• _Exercise_: Below you will find a set of lines. Repeat them all exactly.

• _Data block_:
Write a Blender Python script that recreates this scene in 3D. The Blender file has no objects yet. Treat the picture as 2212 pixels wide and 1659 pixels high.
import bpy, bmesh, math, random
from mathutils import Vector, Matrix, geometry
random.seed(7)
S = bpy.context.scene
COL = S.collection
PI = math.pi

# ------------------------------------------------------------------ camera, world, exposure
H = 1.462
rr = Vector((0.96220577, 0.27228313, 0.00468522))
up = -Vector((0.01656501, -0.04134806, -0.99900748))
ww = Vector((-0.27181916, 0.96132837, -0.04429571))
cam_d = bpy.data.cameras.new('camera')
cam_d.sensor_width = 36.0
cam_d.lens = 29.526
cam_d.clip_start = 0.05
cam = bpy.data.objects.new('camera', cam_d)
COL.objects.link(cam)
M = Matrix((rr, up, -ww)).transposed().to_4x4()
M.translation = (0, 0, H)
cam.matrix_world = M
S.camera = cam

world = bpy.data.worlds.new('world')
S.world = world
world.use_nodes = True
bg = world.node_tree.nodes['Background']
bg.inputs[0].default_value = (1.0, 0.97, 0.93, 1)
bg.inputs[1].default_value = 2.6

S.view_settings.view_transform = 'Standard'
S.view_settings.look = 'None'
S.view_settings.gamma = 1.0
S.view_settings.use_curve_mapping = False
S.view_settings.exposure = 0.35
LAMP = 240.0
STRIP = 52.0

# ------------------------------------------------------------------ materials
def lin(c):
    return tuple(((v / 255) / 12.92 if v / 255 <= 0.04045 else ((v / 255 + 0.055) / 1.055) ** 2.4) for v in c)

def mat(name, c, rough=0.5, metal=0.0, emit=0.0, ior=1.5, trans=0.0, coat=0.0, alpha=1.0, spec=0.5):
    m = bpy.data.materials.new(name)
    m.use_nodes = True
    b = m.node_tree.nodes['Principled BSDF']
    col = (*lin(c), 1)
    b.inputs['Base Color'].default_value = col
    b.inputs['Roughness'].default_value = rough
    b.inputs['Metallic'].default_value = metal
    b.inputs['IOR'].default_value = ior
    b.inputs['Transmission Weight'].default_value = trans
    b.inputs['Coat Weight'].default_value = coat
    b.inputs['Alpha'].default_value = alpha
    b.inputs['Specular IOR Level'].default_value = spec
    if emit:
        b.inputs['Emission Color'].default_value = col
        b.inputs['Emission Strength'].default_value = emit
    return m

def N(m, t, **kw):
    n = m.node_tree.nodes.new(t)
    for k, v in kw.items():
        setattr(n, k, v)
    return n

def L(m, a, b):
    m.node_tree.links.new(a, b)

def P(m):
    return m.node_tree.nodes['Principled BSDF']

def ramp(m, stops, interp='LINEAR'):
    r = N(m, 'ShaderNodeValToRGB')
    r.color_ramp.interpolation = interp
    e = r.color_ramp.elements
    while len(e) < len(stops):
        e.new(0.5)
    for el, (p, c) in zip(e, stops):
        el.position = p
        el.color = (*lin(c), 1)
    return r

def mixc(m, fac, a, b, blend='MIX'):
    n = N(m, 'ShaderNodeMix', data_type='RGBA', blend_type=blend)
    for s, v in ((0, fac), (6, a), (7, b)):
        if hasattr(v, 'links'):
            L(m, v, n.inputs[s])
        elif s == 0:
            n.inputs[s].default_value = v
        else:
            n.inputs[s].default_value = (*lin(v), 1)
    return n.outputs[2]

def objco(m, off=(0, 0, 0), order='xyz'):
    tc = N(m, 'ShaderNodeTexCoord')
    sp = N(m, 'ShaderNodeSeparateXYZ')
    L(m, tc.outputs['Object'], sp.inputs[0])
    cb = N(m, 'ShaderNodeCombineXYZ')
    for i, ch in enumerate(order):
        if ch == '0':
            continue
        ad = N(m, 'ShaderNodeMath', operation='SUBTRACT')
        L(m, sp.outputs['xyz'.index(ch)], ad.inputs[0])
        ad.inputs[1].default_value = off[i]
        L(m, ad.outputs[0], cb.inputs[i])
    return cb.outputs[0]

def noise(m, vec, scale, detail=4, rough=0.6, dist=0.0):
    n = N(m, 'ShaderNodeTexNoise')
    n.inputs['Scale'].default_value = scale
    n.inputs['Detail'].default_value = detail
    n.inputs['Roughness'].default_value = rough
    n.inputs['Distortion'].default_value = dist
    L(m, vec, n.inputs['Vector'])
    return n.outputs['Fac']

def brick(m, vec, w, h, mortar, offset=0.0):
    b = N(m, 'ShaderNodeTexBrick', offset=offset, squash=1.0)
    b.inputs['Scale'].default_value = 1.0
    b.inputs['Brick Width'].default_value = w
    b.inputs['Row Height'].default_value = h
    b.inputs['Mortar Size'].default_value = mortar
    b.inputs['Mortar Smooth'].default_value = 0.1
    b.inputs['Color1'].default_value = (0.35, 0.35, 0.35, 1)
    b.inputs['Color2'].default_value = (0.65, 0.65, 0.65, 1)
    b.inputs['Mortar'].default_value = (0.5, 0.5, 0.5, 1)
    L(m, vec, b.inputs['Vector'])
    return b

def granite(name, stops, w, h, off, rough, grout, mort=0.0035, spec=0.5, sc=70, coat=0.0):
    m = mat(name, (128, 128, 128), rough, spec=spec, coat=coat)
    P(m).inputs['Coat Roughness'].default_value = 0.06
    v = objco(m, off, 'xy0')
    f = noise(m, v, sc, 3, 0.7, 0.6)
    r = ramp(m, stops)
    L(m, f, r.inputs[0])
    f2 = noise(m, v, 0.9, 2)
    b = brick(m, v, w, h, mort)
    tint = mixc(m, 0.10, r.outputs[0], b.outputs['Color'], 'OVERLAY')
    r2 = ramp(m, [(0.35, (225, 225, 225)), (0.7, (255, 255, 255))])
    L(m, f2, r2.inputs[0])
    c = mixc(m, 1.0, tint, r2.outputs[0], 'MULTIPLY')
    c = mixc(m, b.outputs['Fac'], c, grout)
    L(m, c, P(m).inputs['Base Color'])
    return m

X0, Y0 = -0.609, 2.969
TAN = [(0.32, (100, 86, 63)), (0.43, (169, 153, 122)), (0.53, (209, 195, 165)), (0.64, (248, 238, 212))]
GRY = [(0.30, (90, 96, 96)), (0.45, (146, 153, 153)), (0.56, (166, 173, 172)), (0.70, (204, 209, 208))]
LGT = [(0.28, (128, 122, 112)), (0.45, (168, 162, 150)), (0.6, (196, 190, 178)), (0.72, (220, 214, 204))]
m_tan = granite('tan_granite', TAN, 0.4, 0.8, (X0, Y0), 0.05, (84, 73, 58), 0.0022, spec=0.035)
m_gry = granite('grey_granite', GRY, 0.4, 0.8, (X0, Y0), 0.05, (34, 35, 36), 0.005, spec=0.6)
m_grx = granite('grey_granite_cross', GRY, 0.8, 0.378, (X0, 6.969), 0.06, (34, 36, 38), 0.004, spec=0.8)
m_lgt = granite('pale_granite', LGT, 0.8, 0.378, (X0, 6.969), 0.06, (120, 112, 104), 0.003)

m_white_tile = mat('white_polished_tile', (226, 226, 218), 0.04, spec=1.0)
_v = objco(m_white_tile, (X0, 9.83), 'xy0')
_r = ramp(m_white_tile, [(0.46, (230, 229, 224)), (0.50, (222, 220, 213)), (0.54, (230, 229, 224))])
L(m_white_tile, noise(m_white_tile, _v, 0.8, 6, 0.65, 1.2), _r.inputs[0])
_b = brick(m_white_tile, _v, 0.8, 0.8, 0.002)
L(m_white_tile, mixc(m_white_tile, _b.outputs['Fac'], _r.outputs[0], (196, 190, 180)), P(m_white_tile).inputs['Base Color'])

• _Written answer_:
Write a Blender Python script that recreates this scene in 3D. The Blender file has no objects yet. Treat the picture as 2212 pixels wide and 1659 pixels high.
import bpy, bmesh, math, random
from mathutils import Vector, Matrix, geometry
random.seed(7)
S = bpy.context.scene
COL = S.collection
PI = math.pi

# ------------------------------------------------------------------ camera, world, exposure
H = 1.462
rr = Vector((0.96220577, 0.27228313, 0.00468522))
up = -Vector((0.01656501, -0.04134806, -0.99900748))
ww = Vector((-0.27181916, 0.96132837, -0.04429571))
cam_d = bpy.data.cameras.new('camera')
cam_d.sensor_width = 36.0
cam_d.lens = 29.526
cam_d.clip_start = 0.05
cam = bpy.data.objects.new('camera', cam_d)
COL.objects.link(cam)
M = Matrix((rr, up, -ww)).transposed().to_4x4()
M.translation = (0, 0, H)
cam.matrix_world = M
S.camera = cam

world = bpy.data.worlds.new('world')
S.world = world
world.use_nodes = True
bg = world.node_tree.nodes['Background']
bg.inputs[0].default_value = (1.0, 0.97, 0.93, 1)
bg.inputs[1].default_value = 2.6

S.view_settings.view_transform = 'Standard'
S.view_settings.look = 'None'
S.view_settings.gamma = 1.0
S.view_settings.use_curve_mapping = False
S.view_settings.exposure = 0.35
LAMP = 240.0
STRIP = 52.0

# ------------------------------------------------------------------ materials
def lin(c):
    return tuple(((v / 255) / 12.92 if v / 255 <= 0.04045 else ((v / 255 + 0.055) / 1.055) ** 2.4) for v in c)

def mat(name, c, rough=0.5, metal=0.0, emit=0.0, ior=1.5, trans=0.0, coat=0.0, alpha=1.0, spec=0.5):
    m = bpy.data.materials.new(name)
    m.use_nodes = True
    b = m.node_tree.nodes['Principled BSDF']
    col = (*lin(c), 1)
    b.inputs['Base Color'].default_value = col
    b.inputs['Roughness'].default_value = rough
    b.inputs['Metallic'].default_value = metal
    b.inputs['IOR'].default_value = ior
    b.inputs['Transmission Weight'].default_value = trans
    b.inputs['Coat Weight'].default_value = coat
    b.inputs['Alpha'].default_value = alpha
    b.inputs['Specular IOR Level'].default_value = spec
    if emit:
        b.inputs['Emission Color'].default_value = col
        b.inputs['Emission Strength'].default_value = emit
    return m

def N(m, t, **kw):
    n = m.node_tree.nodes.new(t)
    for k, v in kw.items():
        setattr(n, k, v)
    return n

def L(m, a, b):
    m.node_tree.links.new(a, b)

def P(m):
    return m.node_tree.nodes['Principled BSDF']

def ramp(m, stops, interp='LINEAR'):
    r = N(m, 'ShaderNodeValToRGB')
    r.color_ramp.interpolation = interp
    e = r.color_ramp.elements
    while len(e) < len(stops):
        e.new(0.5)
    for el, (p, c) in zip(e, stops):
        el.position = p
        el.color = (*lin(c), 1)
    return r

def mixc(m, fac, a, b, blend='MIX'):
    n = N(m, 'ShaderNodeMix', data_type='RGBA', blend_type=blend)
    for s, v in ((0, fac), (6, a), (7, b)):
        if hasattr(v, 'links'):
            L(m, v, n.inputs[s])
        elif s == 0:
            n.inputs[s].default_value = v
        else:
            n.inputs[s].default_value = (*lin(v), 1)
    return n.outputs[2]

def objco(m, off=(0, 0, 0), order='xyz'):
    tc = N(m, 'ShaderNodeTexCoord')
    sp = N(m, 'ShaderNodeSeparateXYZ')
    L(m, tc.outputs['Object'], sp.inputs[0])
    cb = N(m, 'ShaderNodeCombineXYZ')
    for i, ch in enumerate(order):
        if ch == '0':
            continue
        ad = N(m, 'ShaderNodeMath', operation='SUBTRACT')
        L(m, sp.outputs['xyz'.index(ch)], ad.inputs[0])
        ad.inputs[1].default_value = off[i]
        L(m, ad.outputs[0], cb.inputs[i])
    return cb.outputs[0]

def noise(m, vec, scale, detail=4, rough=0.6, dist=0.0):
    n = N(m, 'ShaderNodeTexNoise')
    n.inputs['Scale'].default_value = scale
    n.inputs['Detail'].default_value = detail
    n.inputs['Roughness'].default_value = rough
    n.inputs['Distortion'].default_value = dist
    L(m, vec, n.inputs['Vector'])
    return n.outputs['Fac']

def brick(m, vec, w, h, mortar, offset=0.0):
    b = N(m, 'ShaderNodeTexBrick', offset=offset, squash=1.0)
    b.inputs['Scale'].default_value = 1.0
    b.inputs['Brick Width'].default_value = w
    b.inputs['Row Height'].default_value = h
    b.inputs['Mortar Size'].default_value = mortar
    b.inputs['Mortar Smooth'].default_value = 0.1
    b.inputs['Color1'].default_value = (0.35, 0.35, 0.35, 1)
    b.inputs['Color2'].default_value = (0.65, 0.65, 0.65, 1)
    b.inputs['Mortar'].default_value = (0.5, 0.5, 0.5, 1)
    L(m, vec, b.inputs['Vector'])
    return b

def granite(name, stops, w, h, off, rough, grout, mort=0.0035, spec=0.5, sc=70, coat=0.0):
    m = mat(name, (128, 128, 128), rough, spec=spec, coat=coat)
    P(m).inputs['Coat Roughness'].default_value = 0.06
    v = objco(m, off, 'xy0')
    f = noise(m, v, sc, 3, 0.7, 0.6)
    r = ramp(m, stops)
    L(m, f, r.inputs[0])
    f2 = noise(m, v, 0.9, 2)
    b = brick(m, v, w, h, mort)
    tint = mixc(m, 0.10, r.outputs[0], b.outputs['Color'], 'OVERLAY')
    r2 = ramp(m, [(0.35, (225, 225, 225)), (0.7, (255, 255, 255))])
    L(m, f2, r2.inputs[0])
    c = mixc(m, 1.0, tint, r2.outputs[0], 'MULTIPLY')
    c = mixc(m, b.outputs['Fac'], c, grout)
    L(m, c, P(m).inputs['Base Color'])
    return m

X0, Y0 = -0.609, 2.969
TAN = [(0.32, (100, 86, 63)), (0.43, (169, 153, 122)), (0.53, (209, 195, 165)), (0.64, (248, 238, 212))]
GRY = [(0.30, (90, 96, 96)), (0.45, (146, 153, 153)), (0.56, (166, 173, 172)), (0.70, (204, 209, 208))]
LGT = [(0.28, (128, 122, 112)), (0.45, (168, 162, 150)), (0.6, (196, 190, 178)), (0.72, (220, 214, 204))]
m_tan = granite('tan_granite', TAN, 0.4, 0.8, (X0, Y0), 0.05, (84, 73, 58), 0.0022, spec=0.035)
m_gry = granite('grey_granite', GRY, 0.4, 0.8, (X0, Y0), 0.05, (34, 35, 36), 0.005, spec=0.6)
m_grx = granite('grey_granite_cross', GRY, 0.8, 0.378, (X0, 6.969), 0.06, (34, 36, 38), 0.004, spec=0.8)
m_lgt = granite('pale_granite', LGT, 0.8, 0.378, (X0, 6.969), 0.06, (120, 112, 104), 0.003)

m_white_tile = mat('white_polished_tile', (226, 226, 218), 0.04, spec=1.0)
_v = objco(m_white_tile, (X0, 9.83), 'xy0')
_r = ramp(m_white_tile, [(0.46, (230, 229, 224)), (0.50, (222, 220, 213)), (0.54, (230, 229, 224))])
L(m_white_tile, noise(m_white_tile, _v, 0.8, 6, 0.65, 1.2), _r.inputs[0])
_b = brick(m_white_tile, _v, 0.8, 0.8, 0.002)
L(m_white_tile, mixc(m_white_tile, _b.outputs['Fac'], _r.outputs[0], (196, 190, 180)), P(m_white_tile).inputs['Base Color'])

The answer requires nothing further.